Thursday, November 15, 2007

i wonder if the dangerously cute boy will read this?

i'm pretty excited about going to coffee with him, he's much more interesting than most boys i've encountered.
I am currently listening to josh rave on as usual, as well as America by Simon and Garfunkel..."i said be careful his bowtie is really a camera...toss me a cigarette i think there's one in my raincoat. We smoked the last one an hour ago. ohhhmmmm... so i looked at the scenery, she read her magazine... the moon rose over an open field. Kathy im lost i sai though i knew she was sleeping..."

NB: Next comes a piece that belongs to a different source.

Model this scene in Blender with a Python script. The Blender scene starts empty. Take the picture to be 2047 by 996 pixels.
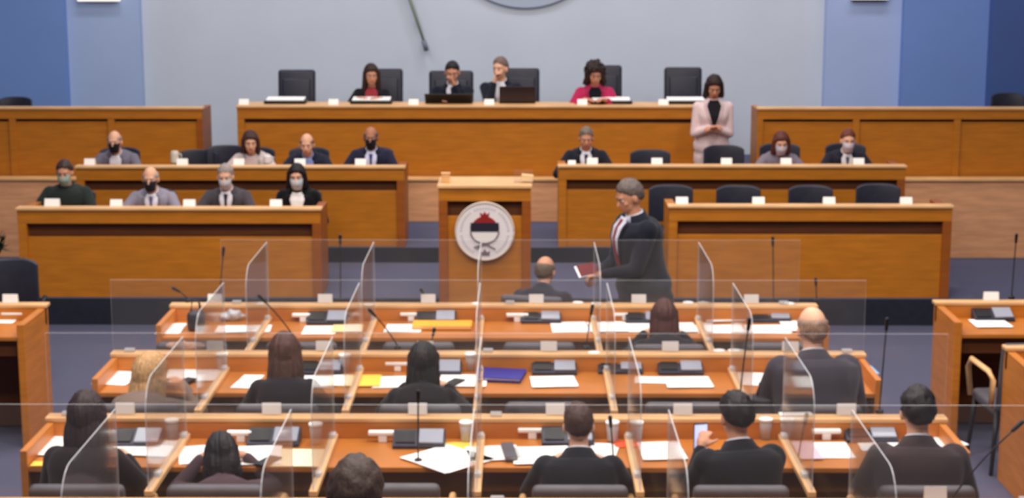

thats my favourite Simon and Garfunkel song. I love it. It's in Almost Famous, and every time it comes on i just totally get lost in it. So i didn't go to school right away this morning because i had quite a large headache, so i called myself in and took the first couple hours off. But then Dad came home because his back hurts, and he was like WHAT THE FUCK ARE YOU DOING STILL HOME!?!! i almost pissed myself, i was preactically dead when he screamed that up the stairs at me. Manohman.
Ben wants me to go with him for a while after school, but i totally don't want to. I so don't feel like being macked on by a hot guy. LOL. that didn't come out right, it sounded better in my head. Ich weis nicht... i guess i just don't like him as much as i used to. After he ... ah well.

Josh just asked me what i would do if i found out my dad had a girlfriend...i told him i'd kill my dad. which i would. I would murder him. But no worries, i know that he would never even think about anything of that sort...he loved my mum too much.
But seriously. I should probably go see what i missed in my first two classes, but... i'm far too lazy.
I am pretty pumped about coffee tonight, though. I'm not even sure if i'll be able to go, though, because of my dad. He's likely gonna ground me, or at least that's what josh thinks. i dunno....

all i know is that i'd love a cigarette.
So Mason... i don't even know. Josh just called him and i believe he answered, but...agh. He wants me to meet his girlfriends and whatnot, and that's really the only way for anything to go on between us. not sexually, but asfriends. he really...i dont even wanna talk about it. it's just stupid. Boys are so stupid. no offense or anything.
bell's gonna ring. i love you all, and to all a goodnight.

oh, one more thing. my horoscope said that my opinions are right and good and everything, but that no-one would listen to them today. thats sucks balls.